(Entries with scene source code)
<<<<

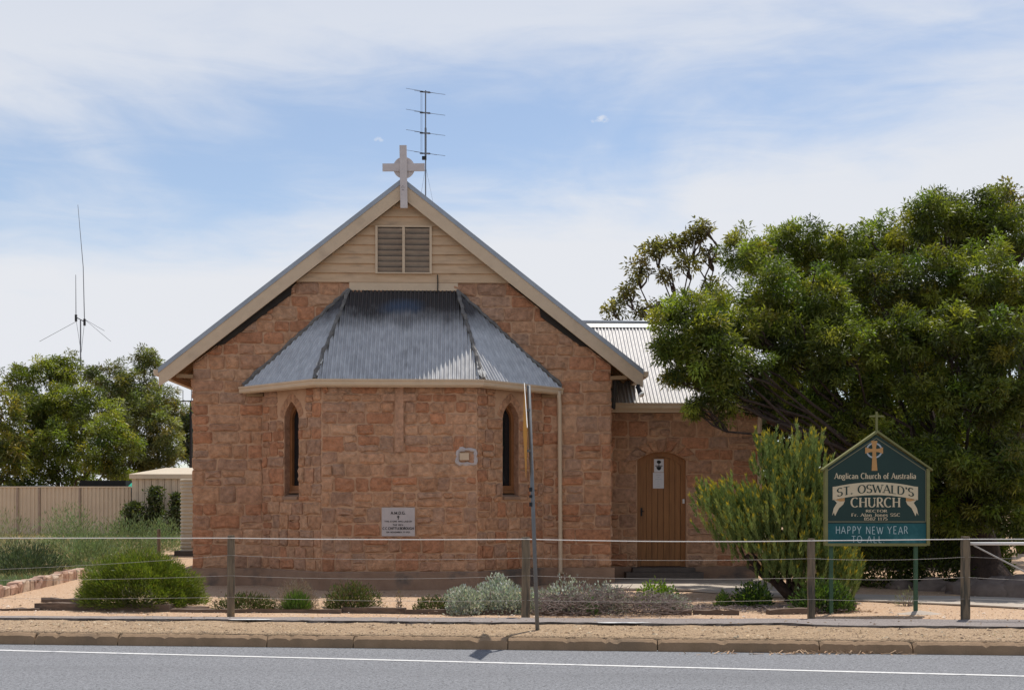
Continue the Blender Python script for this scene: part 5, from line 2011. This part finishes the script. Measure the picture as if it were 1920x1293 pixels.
lt1 = blobs_px([(30, 715, 34, 53), (95, 700, 38, 53), (125, 690, 30, 53), (60, 760, 45, 52), (120, 750, 45, 52), (165, 760, 38, 52), (50, 820, 45, 52), (110, 825, 40, 51), (200, 800, 42, 51), (180, 850, 42, 50.5), (235, 835, 34, 51), (215, 870, 26, 51), (30, 890, 34, 51), (90, 885, 34, 52), (150, 890, 32, 52), (20, 850, 34, 52), (70, 840, 36, 53), (150, 800, 40, 54), (230, 895, 20, 52), (90, 770, 40, 54)])
tree('garden_tree', 'dense rounded green tree behind the fence, below the whip antenna', 130, 52, lt1, G1, (.17, .05), 330, .28, fork=.28, sub=.5, zb=.3, group='trees behind the beige fence')
lt2 = blobs_px([(180, 705, 26, 58), (215, 712, 34, 58), (255, 725, 38, 58), (280, 685, 28, 59), (270, 670, 20, 59), (300, 745, 34, 58), (255, 780, 42, 57), (305, 800, 36, 57), (320, 830, 30, 57), (275, 850, 34, 57), (335, 770, 18, 58), (240, 880, 26, 57), (290, 875, 26, 57), (200, 890, 24, 57), (225, 760, 36, 59), (285, 770, 36, 59), (240, 820, 36, 59), (320, 860, 18, 57)])
tree('garden_tree', 'taller paler grey-green tree nearest the church left eave', 275, 58, lt2, G2 + OL[:1], (.18, .048), 300, .25, fork=.35, sub=.5, zb=.3, group='trees behind the beige fence')
lt3 = blobs_px([(5, 770, 36, 48.5), (20, 830, 34, 48.5), (-10, 870, 40, 48.5), (35, 865, 22, 48.5)])
tree('garden_tree', 'yellow-green tree cut by the left edge of the photograph', -15, 48.8, lt3, [(.14, .14, .02), (.18, .16, .025), (.09, .11, .02)], (.24, .07), 150, .16, fork=.4, sub=.5, zb=.3, group='trees behind the beige fence')
lt4 = blobs_px([(352, 790, 26, 75), (360, 830, 26, 75), (350, 850, 22, 75), (375, 800, 30, 75)])
tree('garden_tree', 'small dark tree seen in the slit beside the church wall', 358, 75, lt4, G3 + G1[:1], (.28, .09), 120, .15, fork=.4, sub=.6, zb=.3, group='trees behind the beige fence')

# far belt of trees closing the horizon
n = 9000
X = rng.uniform(-160, 160, n)
P = np.stack([X, 150 + rng.uniform(-5, 5, n), .3 + rng.uniform(0, 1, n) * (3.2 + 1.6 * np.sin(X * .35) + 1.0 * np.sin(X * .9))], 1)
D = unit(rng.normal(size=(n, 3)))
o = quads_obj('distant_trees', leaf_quads(P, D, rng.uniform(.7, 1.5, n), rng.uniform(.5, 1.0, n)), pick_cols(n, G3 + G2), M['leaf'])
tag(o, 'far belt of dark trees along the horizon', 'trees', kind='stuff')


# =================================================================== SHRUBS
def plant_root(name, label, loc, cat='shrub', group=None):
    r = empty(name, loc)
    tag(r, label, cat, group)
    return r


# round fine-leaved bush, left
def round_bush():
    c = gp(262, 1139)
    root = plant_root('round_bush', 'neat round bright green fine-leaved bush beside the left sleeper', c)
    n = 48000
    d = unit(rng.normal(size=(n, 3)))
    d[:, 2] = np.abs(d[:, 2])
    az = np.arctan2(d[:, 1], d[:, 0])
    lump = 1 + rng.normal(size=n) * .03 + .08 * np.sin(az * 5 + d[:, 2] * 4) + .05 * np.sin(az * 11 + 2) + .04 * np.sin(d[:, 2] * 17 + az * 3)
    r_ = rng.uniform(.5, 1.0, n) ** .55 * lump
    P = d * np.array([.92, .66, .76]) * r_[:, None]
    P[:, 2] += .04
    D = unit(d * .9 + np.array([0, 0, .35]) + rng.normal(size=(n, 3)) * .38)
    Q = leaf_quads(P, D, rng.uniform(.04, .09, n), rng.uniform(.006, .011, n), droop=0)
    col = pick_cols(n, [(.10, .135, .02), (.13, .165, .025), (.075, .105, .016), (.165, .185, .032)], .25)
    quads_obj('foliage', Q, col, M['leaf'], root)
    m_ = MB()
    for k in range(26):
        a = random.uniform(0, 6.28)
        limb(m_, (random.gauss(0, .05), random.gauss(0, .05), -.02), (.6 * math.cos(a), .5 * math.sin(a), random.uniform(.15, .5)), .014, .005, .1, 4, 5)
    m_.build('stem', M['twig'], root)


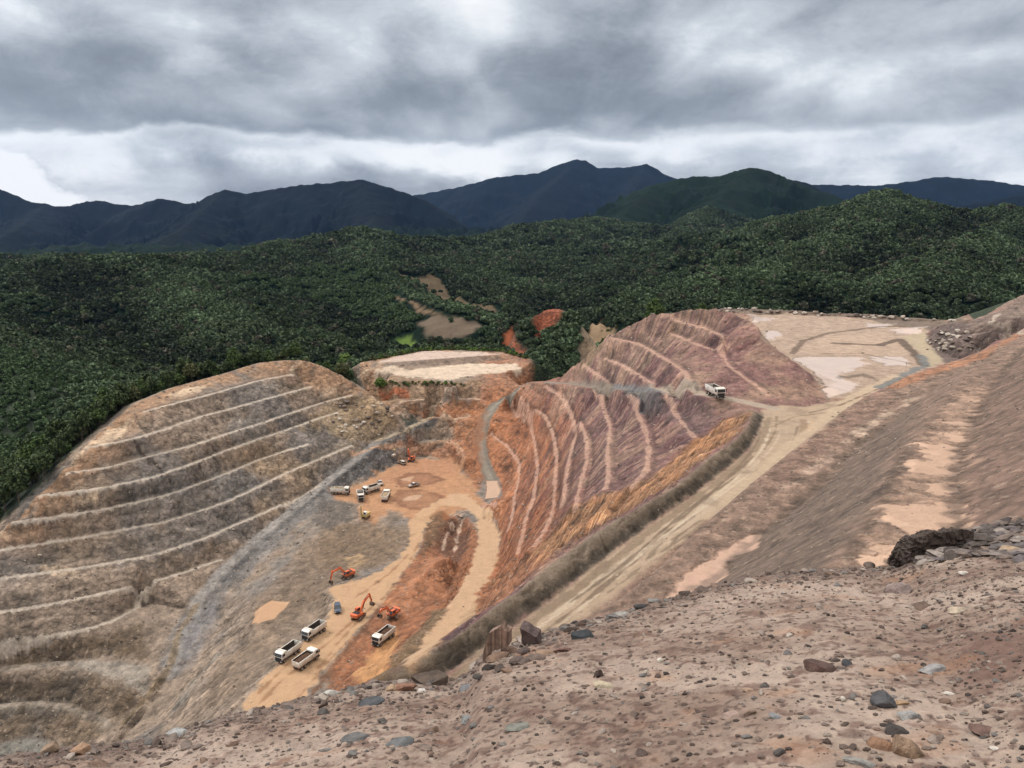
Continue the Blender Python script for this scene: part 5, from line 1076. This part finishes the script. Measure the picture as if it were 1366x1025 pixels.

>>>>

● **JOB**
Each line in the listing above that contains "Continue" should be copied.

● **THE SOLUTION**
Continue the Blender Python script for this scene: part 5, from line 2011. This part finishes the script. Measure the picture as if it were 1920x1293 pixels.
Continue the Blender Python script for this scene: part 5, from line 1076. This part finishes the script. Measure the picture as if it were 1366x1025 pixels.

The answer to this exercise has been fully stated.